Xavier Guilbaud : Déjà, on est super contents : le record de François et de Macif valide nos propositions ! On sent bien qu’on est entrés dans une nouvelle ère, avec de nouveaux modes de navigation et des records qui vont tomber. La performance du bateau, dans l’absolu, n’est pas surprenante par rapport à son potentiel sur le papier, même si on s’attendait plus à un record en 45-46 jours plutôt que 42. Là où François nous a bluffés, c’est dans sa capacité à tenir ce rythme, cette intensité et ces vitesses aussi longtemps.

Vincent Lauriot-Prévost : Les vitesses qu’il a été capable d’atteindre ne sont pas démesurées par rapport au potentiel du bateau, mais c’est la manière dont il a été mené qui est marquante : François a suivi des polaires d’équipage plus que de solitaire ! Son équipe a d’ailleurs modifié ses polaires en cours de route, car il a réalisé des perfs qu’il n’avait jamais atteintes jusque-là.

 

Comment cela s’explique-t-il ?

VLP : On a sans doute un peu trop dégradé la polaire qu’on avait calculée initialement, en sous-estimant la capacité du skipper à appuyer sur le bateau. Nos prédictions de vitesse sont calculées sur mer plate, et je pense qu’on a été un peu pessimistes sur la capacité du bateau à passer dans la mer avec ses foils actuels. On savait déjà, depuis les Orma, qu’ils amortissaient pas mal la mer, mais avec les plans porteurs sur les safrans, c’est encore plus criant.

XG : En fait, le flotteur de Macif vole déjà, mais la coque centrale conserve 10 à 15% de déplacement, jouant un rôle de régulateur qui permet de stabiliser le bateau et d’atteindre ces vitesses aussi longtemps. Quand il bat le record des 24 heures à 35 nœuds de moyenne (851 milles parcourus), cela signifie qu’il navigue tout le temps entre 36 et 40 nœuds…

 

Macif ne vole pas complètement donc…

VLP : Disons que c’est un mode intermédiaire – hybride -, entre déplacement et vol.

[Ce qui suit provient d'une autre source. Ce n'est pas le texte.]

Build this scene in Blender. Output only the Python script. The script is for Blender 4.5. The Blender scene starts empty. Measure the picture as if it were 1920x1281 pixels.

Quand nous avons conçu Macif, en 2013, nous nous sommes dit que si on faisait voler le flotteur grâce au foil et qu’on gardait un appui sur la coque centrale, avec en plus des élévateurs sur les safrans qui compensent le tangage, ce sera déjà un bon pas en avant, en tout cas une base de départ rapidement opérationnelle. A cette époque, on est juste après la première Coupe de l’America avec des catas qui volent ; on ne sait pas faire des grand foils qui permettent de naviguer très haut sur l’eau au large. Alors on reste conservateurs avec des foils dotés d’une corde importante et d’un petit tip.

XG : C’était le bon scenario ! Un bateau simple et léger, que François, qui n’avait pas l’expérience des grands trimarans, pourrait exploiter au maximum. Pourquoi construire tout de suite un Ultime sophistiqué alors qu’il n’y avait pas de concurrence ? Aujourd’hui, il a emmagasiné une énorme expérience, avec beaucoup de données enregistrées par les capteurs, on va pouvoir passer à la vitesse supérieure.

 

Quels enseignements pouvez-vous déjà tirer de ce record ?

VLP : On attend un vrai debriefing, mais on a déjà renforcé quelques convictions. D’abord que la légèreté, pour laquelle on a toujours plaidé chez VPLP, paye. Ensuite qu’on a bien fait d’investir dans la protection : même avec sa zone de vie protégée François arrive cramé, qu’est-ce que cela aurait été sans ! Les mouvements à 40-45 nœuds ont l’air très violents, les skippers vont devoir s’adapter.

XG : Et on sait maintenant que la plateforme est validée, François l’a bien matraquée dans le Sud !

 

Quelle est la prochaine étape de développement pour Macif ?

XG : L’équipe va mener un gros chantier d’hiver, puisqu’on passe à la V2 des appendices : des foils plus performants, qui vont clairement pousser plus et plus tôt, de nouveaux safrans relevables, plus profonds, avec des élévateurs mobiles.

VLP : Le rêve de tous, c’est un tour du monde « coque sèche ». Ce n’est pas encore possible, mais on doit pouvoir augmenter le temps de vol de manière conséquente.